The Florentine Duomo, Santa Maria del Fiore (St. Mary of the Flower) recently celebrated the 712th anniversary of the laying of the first stone on September 8, 1296. The day was marked by the ringing of the bells in Giotto’s campanile, the annual opening of the mid-level terrace to visitors, and the open-house of the La Bottega dell’Opera di Santa Maria del Fiore — the fix-it shop of the cathedral.
On Via dello Studio, half a block from Piazza del Duomo, Claudio, a stone-cutter, works with about ten other men to keep the Duomo in repair. Usually passersby look in through the dusty windows to see a large workshop with machines found in every modern crafts workshop – a milling machine, a circular saw – along with manual tools forged in steel, some a few centuries old – a stonemason’s chisel, gravers, hammers and the same marble drills used by Renaissance artists. On September 8, 2008, visitors could enter and look around.
This is the third location of the workshop. During Michelangelo’s time it was located in a courtyard of the building behind the aspe of the Duomo – now the Museo dell’Opera del Duomo. It was in this same courtyard where the David was carved. In the 1700s, the old courtyard was abandoned and the craftsmen were relocated to a rotunda still found in Piazza delle Pallottole – now the Sasso di Dante trattoria.
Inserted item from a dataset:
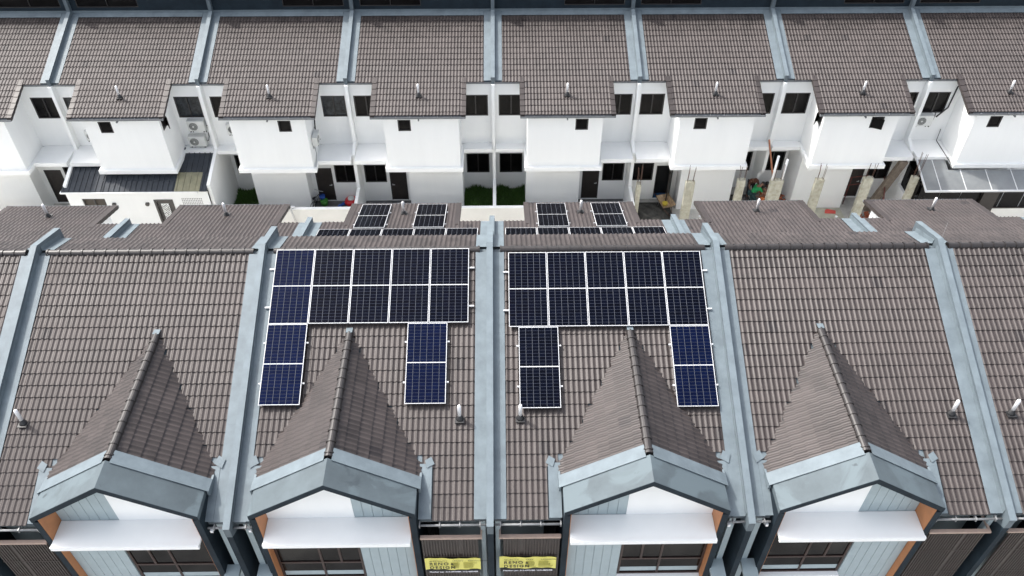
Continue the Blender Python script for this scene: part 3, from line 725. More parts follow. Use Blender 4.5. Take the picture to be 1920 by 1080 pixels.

In the mid-1800s, the workshop was moved to its present location.
On the cathedral’s birthday, Claudio and his colleagues get the day “off” and invite both Florentines and tourists in to view their craftsmanship up close, to take photographs and to learn about the work done by the botegga. The men point to the parts of the Duomo or the bell tower where they have cleaned, repaired or replaced dirty, damaged or destroyed columns, statues, sections of marble, and pieces of colored glass or gold leaf.
One craftsman is currently creating a copy of a six-foot statue of St. Sebastian that sat in a niche to the left of the Madonna on the façade of the cathedral. The original statue was carved in the late 1800s when the façade finally, after 400 years, was erected to hide the gray stone front wall of the church. When the copy is complete, the original will join its brethren in the museum of the Duomo and the copy will take its place high on the front of the cathedral. Most of the original statues on the façade of the cathedral and in the niches on the bell tower have been replaced with copies.
No computer helps the stone-cutter make an exact copy of the statue. The process used to make the copy is the same used by sculptors 500 years ago. Measurements are taken from the original (be it an existing marble statue or a plaster model) using a freestanding metal device that has an arm with a point that sets the distance of the stone cut and then is turned to transfer the same measurement to the new block of marble. Black dots are put on the original in the areas of finest detail so that the final cuts are accurate. The original rough shaping is done with electric tools, but the final work is done with small tools resembling dental instruments.
The bottega workmen are proud that when a pillar, stone or marble decoration or statue is replaced on the Duomo, the identical material is used, requiring the same skills and artistic sense of the original craftsmen.